Seattle also made a pair of threes during the run, including this one that came in transition:

This is one of my favorite things in basketball: the trailing big in transition who gets the ball at the top of the arc and connects on the three.

Stewart’s ability to score at every level is a big part of why she’s one of the best players in this league, and with Vegas playing bigs who aren’t great at defending the perimeter, Stewart stretching things out like this really put a strain on the Aces. We saw her make multiple threes in the second half with Carolyn Swords on her out at the three-point line. The Aces need to adjust somehow, or Stewart will just keep doing this.

How The Defense Allowed Zero Points

Of course, an 18-0 run isn’t just about offense. You have to get some stops.

Like here, where the combination of Stewart and Natasha Howard just make it impossible on Vegas on the inside.

This play starts with A’ja Wilson driving. Seattle forces her to go right, where she’s not quite as effective, and Howard forces the off-balance attempt. Carolyn Swords is there for the rebound, but she’s also got Stewart standing directly over her, which is the worst possible scenario for Swords. Her first putback attempt is blocked back into her hands. Her second is blocked too.

A potential issue for Vegas in this series is that they’re at their best when they can score in the paint, but they’re facing a Seattle team that allowed the fewest points in the paint in the regular season and the fourth-fewest second-chance points. This is a key matchup in this series and a spot where the Aces really, really miss the versatility that Dearica Hamby would be bringing.

There’s also the whole “Alysha Clark” thing.

Clark, who many thought should be Defensive Player of the Year, does some good work here. The Aces set an off-ball screen to try opening up room for Angel McCoughtry to essentially do what Jewell Loyd did in the first clip. But Clark is able to get through the screen and stick with McCoughtry, which cuts off Angel’s ability to drive to the hoop. Clark — whose offense never really materialized on Friday — has a hand in McCoughtry’s face right away, and without room to drive, McCoughtry lifts up for a contest midrange shot. She misses.

The Storm allowed McCoughtry to score 20 points, but 15 of those came from three and three came from the line. She was just 1-for-9 inside the arc because the Storm’s forwards are just incredibly good at limiting everything.

In fact, it seems like the Storm didn’t mind letting the Aces beat them from three because the Aces don’t use the three.

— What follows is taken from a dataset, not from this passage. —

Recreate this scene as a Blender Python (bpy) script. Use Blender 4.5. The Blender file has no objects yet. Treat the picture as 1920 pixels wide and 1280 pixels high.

Sure, they were 10-for-21 in this game, but they rarely take or make that many, and the non-McCoughtry players were only 5-for-15 from deep. Jordin Canada — the best guard defender on this team — played just 10 minutes. Seattle shut things down so effectively inside that the Aces could shoot 47.6 percent from deep and still lose by double digits.

Overall, this 18-0 run was emblematic of what Seattle does well, and why they won this game. Vegas made second half adjustments, but Seattle’s ability to go on these huge runs is why they’re the favorites to win this year’s title.